• **Request**
Which lines hold the word "part"? Copy each one.

• **Source material**
=-=-=
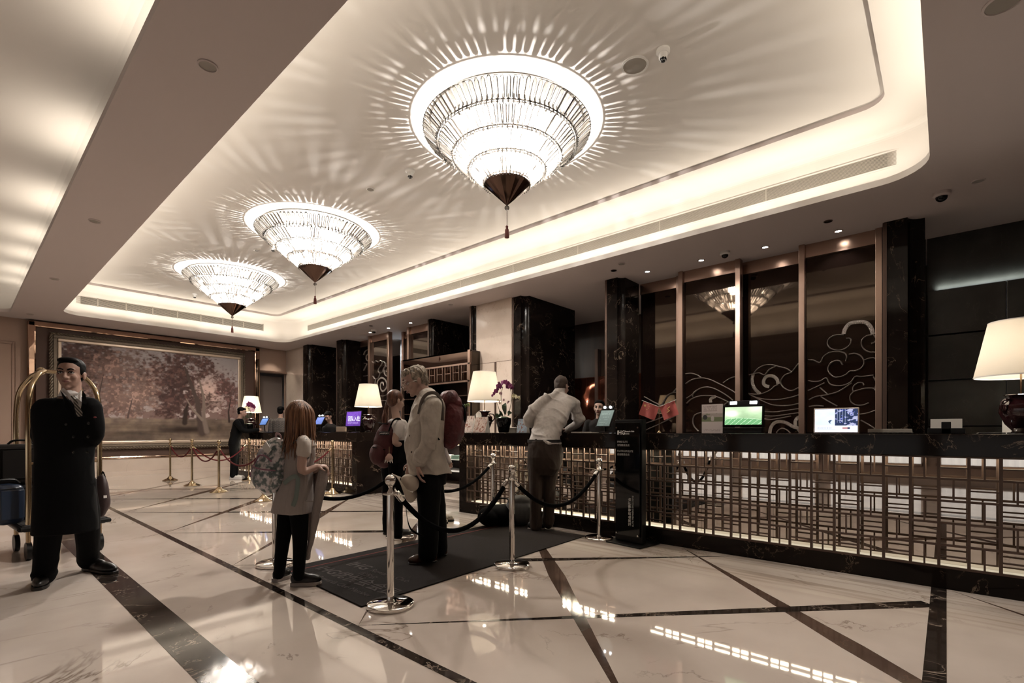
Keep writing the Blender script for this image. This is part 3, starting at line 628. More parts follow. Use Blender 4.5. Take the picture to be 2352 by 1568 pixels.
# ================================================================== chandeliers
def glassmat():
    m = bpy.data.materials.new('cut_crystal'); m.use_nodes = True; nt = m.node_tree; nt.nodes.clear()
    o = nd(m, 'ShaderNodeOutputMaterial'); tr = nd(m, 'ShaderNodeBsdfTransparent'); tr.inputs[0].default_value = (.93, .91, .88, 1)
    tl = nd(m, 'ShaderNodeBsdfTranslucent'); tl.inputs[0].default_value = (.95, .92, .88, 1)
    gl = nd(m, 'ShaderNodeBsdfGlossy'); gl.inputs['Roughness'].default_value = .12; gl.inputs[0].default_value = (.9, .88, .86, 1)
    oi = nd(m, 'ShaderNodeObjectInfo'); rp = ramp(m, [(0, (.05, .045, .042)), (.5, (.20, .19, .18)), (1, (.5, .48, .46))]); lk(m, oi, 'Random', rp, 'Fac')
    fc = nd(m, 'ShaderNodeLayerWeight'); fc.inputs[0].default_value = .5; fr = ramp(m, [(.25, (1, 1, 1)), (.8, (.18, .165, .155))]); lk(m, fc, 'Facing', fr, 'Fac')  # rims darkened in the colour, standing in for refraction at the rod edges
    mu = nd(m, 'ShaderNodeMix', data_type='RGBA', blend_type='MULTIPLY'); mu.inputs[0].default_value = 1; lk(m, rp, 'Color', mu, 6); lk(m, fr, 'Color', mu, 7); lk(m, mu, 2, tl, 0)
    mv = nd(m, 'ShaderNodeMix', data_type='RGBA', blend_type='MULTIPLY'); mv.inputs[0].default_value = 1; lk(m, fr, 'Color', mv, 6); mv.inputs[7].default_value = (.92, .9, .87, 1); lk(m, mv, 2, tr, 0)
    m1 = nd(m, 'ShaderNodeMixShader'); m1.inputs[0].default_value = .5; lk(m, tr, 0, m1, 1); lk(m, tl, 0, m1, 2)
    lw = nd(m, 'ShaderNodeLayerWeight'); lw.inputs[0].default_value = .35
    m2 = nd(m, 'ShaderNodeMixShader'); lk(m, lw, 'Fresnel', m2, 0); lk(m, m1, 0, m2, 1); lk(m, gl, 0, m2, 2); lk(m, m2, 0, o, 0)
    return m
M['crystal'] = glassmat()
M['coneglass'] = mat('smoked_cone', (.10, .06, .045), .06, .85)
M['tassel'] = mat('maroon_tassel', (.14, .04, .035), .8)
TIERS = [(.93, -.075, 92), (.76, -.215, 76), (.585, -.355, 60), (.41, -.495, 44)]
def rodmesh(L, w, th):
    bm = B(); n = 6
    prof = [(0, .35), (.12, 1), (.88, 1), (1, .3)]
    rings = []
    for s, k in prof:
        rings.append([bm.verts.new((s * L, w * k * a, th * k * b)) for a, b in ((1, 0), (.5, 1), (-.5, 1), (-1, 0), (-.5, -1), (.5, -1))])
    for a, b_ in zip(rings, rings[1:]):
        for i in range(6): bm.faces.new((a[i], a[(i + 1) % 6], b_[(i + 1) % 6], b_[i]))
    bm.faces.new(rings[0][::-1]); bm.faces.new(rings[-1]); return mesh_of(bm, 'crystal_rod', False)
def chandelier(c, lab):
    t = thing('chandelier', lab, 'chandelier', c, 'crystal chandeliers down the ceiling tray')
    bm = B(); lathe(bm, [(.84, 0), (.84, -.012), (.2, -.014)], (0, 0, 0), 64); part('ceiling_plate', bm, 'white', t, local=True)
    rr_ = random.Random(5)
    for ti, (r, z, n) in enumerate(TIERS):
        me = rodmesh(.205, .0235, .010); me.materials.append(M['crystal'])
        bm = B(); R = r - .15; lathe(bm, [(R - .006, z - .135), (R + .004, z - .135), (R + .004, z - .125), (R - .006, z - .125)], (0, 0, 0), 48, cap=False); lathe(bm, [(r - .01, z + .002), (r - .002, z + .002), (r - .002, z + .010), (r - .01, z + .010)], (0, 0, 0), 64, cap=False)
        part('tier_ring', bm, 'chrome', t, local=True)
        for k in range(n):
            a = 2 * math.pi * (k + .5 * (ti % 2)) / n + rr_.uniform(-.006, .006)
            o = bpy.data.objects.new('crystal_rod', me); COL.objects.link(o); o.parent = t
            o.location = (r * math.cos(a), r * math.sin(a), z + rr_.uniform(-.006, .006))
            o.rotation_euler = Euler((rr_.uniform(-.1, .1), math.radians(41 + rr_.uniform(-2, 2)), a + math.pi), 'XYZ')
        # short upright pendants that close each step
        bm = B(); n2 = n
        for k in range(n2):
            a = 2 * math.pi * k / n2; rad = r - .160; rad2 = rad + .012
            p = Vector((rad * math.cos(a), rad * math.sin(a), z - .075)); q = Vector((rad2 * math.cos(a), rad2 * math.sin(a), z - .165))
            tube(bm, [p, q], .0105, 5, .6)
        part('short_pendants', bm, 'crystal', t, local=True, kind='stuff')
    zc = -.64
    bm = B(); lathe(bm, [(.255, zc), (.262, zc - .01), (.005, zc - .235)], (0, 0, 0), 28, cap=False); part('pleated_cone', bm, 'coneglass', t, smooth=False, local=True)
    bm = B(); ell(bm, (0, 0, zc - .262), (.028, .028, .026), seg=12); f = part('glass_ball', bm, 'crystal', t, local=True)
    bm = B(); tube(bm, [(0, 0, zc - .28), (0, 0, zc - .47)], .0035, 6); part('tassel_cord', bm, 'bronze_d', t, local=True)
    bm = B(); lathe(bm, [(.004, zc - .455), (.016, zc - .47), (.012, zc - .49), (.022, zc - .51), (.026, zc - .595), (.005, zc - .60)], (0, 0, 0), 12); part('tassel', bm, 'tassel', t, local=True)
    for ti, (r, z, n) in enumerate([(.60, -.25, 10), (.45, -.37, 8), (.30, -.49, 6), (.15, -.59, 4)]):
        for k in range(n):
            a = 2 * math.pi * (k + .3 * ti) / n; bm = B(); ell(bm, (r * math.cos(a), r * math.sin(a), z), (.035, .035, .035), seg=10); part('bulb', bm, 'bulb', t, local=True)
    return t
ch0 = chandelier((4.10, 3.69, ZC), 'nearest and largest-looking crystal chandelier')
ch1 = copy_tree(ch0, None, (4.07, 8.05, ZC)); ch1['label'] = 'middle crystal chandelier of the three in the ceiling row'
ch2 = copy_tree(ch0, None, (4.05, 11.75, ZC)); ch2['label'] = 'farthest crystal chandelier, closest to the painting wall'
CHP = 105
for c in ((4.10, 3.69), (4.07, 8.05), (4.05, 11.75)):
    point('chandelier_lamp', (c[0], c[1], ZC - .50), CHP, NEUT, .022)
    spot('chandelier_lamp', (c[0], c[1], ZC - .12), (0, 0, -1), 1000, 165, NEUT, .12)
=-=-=
• **Reply to the task**
Keep writing the Blender script for this image. This is part 3, starting at line 628. More parts follow. Use Blender 4.5. Take the picture to be 2352 by 1568 pixels.
    bm = B(); lathe(bm, [(.84, 0), (.84, -.012), (.2, -.014)], (0, 0, 0), 64); part('ceiling_plate', bm, 'white', t, local=True)
        part('tier_ring', bm, 'chrome', t, local=True)
        part('short_pendants', bm, 'crystal', t, local=True, kind='stuff')
    bm = B(); lathe(bm, [(.255, zc), (.262, zc - .01), (.005, zc - .235)], (0, 0, 0), 28, cap=False); part('pleated_cone', bm, 'coneglass', t, smooth=False, local=True)
    bm = B(); ell(bm, (0, 0, zc - .262), (.028, .028, .026), seg=12); f = part('glass_ball', bm, 'crystal', t, local=True)
    bm = B(); tube(bm, [(0, 0, zc - .28), (0, 0, zc - .47)], .0035, 6); part('tassel_cord', bm, 'bronze_d', t, local=True)
    bm = B(); lathe(bm, [(.004, zc - .455), (.016, zc - .47), (.012, zc - .49), (.022, zc - .51), (.026, zc - .595), (.005, zc - .60)], (0, 0, 0), 12); part('tassel', bm, 'tassel', t, local=True)
            a = 2 * math.pi * (k + .3 * ti) / n; bm = B(); ell(bm, (r * math.cos(a), r * math.sin(a), z), (.035, .035, .035), seg=10); part('bulb', bm, 'bulb', t, local=True)